Le livre divisé en trois parties décrit d’abord l’évolution des lieux physiques, les constructions et les réparations des bâtiments, à coup de savants détails. La pertinence de procéder ainsi d’entrée de jeu n’est pas sans risque de décourager plusieurs lecteurs. Toutefois, il vaut la peine de continuer à suivre Gwyn dans Ashore and Afloat car ses propos, au fil des pages, se rapprochent toujours plus d’une histoire totale.

L’auteur présente dans la seconde partie les hommes du chantier et c’est à ce moment que le livre commence à « s’animer ». On dépeint les officiers de la marine et les employeurs surtout, mais également les ouvriers ainsi que les relations de travail dans ce milieu de vie très difficile où abondent l’ivrognerie, les abus et le trafic d’influence. Par ailleurs, cette partie nous apprend que les ordres permanents qui géraient les relations de travail sur le chantier étaient devenus tellement nombreux et compliqués qu’ils étaient ignorés tout simplement (p. 66). L’auteur consacre un chapitre aux travaux accomplis par cette équipe, dont les Néo-Écossais finissent par être les membres les plus nombreux.

Dans les dernières pages de son livre, Gwyn se penche sur plusieurs aspects de l’activité économique du chantier. En 1788, le Navy Board se rend compte qu’il ne peut espérer ravitailler le chantier depuis la Grande-Bretagne uniquement et procède à des achats dans la colonie. Quant au ravitaillement de bouche à partir de la Nouvelle-Écosse, il débute officiellement en 1808, bien que la pratique soit déjà présente mais irrégulière avant cette date. Le chantier profite également de la nouvelle politique britannique de la collecte de bois nécessaire à la Royal Navy (dont on estime les besoins annuels à 2,9 millions £ en 1801) puis à toute l’économie britannique à partir de 1808. Halifax était déjà un entrepôt de cette précieuse commodité avant cette date et pourra ainsi prendre avantage rapidement des circonstances. Notons enfin que l’activité du chantier nécessite l’envoi depuis la Grande-Bretagne et de la Jamaïque de pas moins de 283 000 £ en espèces à Halifax, de 1775 à 1815, dont près de la moitié durant la guerre de 1812. Ce qui constitue sans nul doute des retombées significatives pour l’économie de la colonie et des Canadas.

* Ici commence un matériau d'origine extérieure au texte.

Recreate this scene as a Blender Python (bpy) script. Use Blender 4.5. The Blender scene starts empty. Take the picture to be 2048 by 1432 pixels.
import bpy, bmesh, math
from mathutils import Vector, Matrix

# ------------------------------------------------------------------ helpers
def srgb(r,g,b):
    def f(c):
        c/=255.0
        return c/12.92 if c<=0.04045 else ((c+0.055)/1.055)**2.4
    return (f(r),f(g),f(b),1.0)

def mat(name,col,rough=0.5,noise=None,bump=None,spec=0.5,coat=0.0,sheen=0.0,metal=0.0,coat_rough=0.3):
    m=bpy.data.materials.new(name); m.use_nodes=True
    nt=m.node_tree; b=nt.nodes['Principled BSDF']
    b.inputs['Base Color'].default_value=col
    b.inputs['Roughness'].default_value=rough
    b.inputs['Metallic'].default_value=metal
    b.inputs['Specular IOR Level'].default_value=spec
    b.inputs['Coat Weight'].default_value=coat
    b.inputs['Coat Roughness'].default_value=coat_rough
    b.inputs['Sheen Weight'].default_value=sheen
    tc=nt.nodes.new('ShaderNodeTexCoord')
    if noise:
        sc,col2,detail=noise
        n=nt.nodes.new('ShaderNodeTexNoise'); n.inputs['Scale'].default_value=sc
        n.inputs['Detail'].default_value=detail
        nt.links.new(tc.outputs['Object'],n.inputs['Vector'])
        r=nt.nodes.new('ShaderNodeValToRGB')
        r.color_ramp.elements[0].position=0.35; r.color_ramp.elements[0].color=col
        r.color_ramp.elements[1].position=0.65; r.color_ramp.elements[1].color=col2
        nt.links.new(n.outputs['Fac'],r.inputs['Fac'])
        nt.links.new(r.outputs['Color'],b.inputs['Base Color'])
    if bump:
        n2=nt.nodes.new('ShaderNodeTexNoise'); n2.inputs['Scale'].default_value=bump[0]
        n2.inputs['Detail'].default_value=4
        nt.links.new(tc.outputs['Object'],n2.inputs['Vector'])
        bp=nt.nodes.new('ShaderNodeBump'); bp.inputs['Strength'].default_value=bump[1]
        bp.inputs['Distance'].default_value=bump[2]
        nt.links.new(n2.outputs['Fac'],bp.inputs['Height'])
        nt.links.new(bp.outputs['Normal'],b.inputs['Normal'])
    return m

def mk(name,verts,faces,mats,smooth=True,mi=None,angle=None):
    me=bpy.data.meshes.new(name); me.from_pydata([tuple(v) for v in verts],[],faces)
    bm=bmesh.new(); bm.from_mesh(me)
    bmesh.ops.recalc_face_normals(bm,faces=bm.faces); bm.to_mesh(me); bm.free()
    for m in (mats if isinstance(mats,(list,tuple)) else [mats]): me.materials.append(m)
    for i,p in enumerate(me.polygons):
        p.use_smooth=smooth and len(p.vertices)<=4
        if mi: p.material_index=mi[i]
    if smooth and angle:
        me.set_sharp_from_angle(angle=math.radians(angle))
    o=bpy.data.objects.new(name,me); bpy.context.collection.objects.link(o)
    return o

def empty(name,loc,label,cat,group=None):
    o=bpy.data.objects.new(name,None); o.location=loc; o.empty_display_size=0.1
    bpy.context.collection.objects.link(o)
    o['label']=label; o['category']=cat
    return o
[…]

Le lien de cette recherche avec l’Amérique française est bien mince, il faut en convenir. Aucune étude en français ne trouve grâce aux yeux de l’auteur. Les comparaisons et les inspirations de Gwyn proviennent de l’histoire impériale plutôt que de l’histoire canadienne. Il en est ainsi du chapitre 5 dont les données sur les travailleurs et les relations de travail sont traitées à la lumière de deux études portant sur la base de Portsmouth en Angleterre. De plus, l’auteur situe le chantier de carénage sur la carte de l’Empire mais pas dans son contexte canadien. On sait ainsi qu’Halifax est l’enfant pauvre des chantiers navals, suivant loin derrière, quant aux dépenses consenties par la métropole, les Bermudes, Madras, Malte et Trincomalee (malgré les 1,55 millions £ que coûte le chantier durant la période sous enquête, p. 41). Par contre, il ignore presque totalement Québec et même Kingston qui, pendant la guerre de 1812, abritent un chantier de construction naval, un statut que n’atteindra jamais Halifax. La tâche de tisser des liens entre le sujet traité ici et les colonies soeurs de l’Amérique reviendra à un(e) autre historien(ne).

Ces dernières réserves mises à part, il faut saluer ce superbe effort de compréhension d’un sujet complexe. Au total, Ashore and Afloat allie brillamment une démarche d’histoire navale avec de nombreuses autres : militaire, administrative, économique et sociale, comme peu de livres ont réussi à le faire.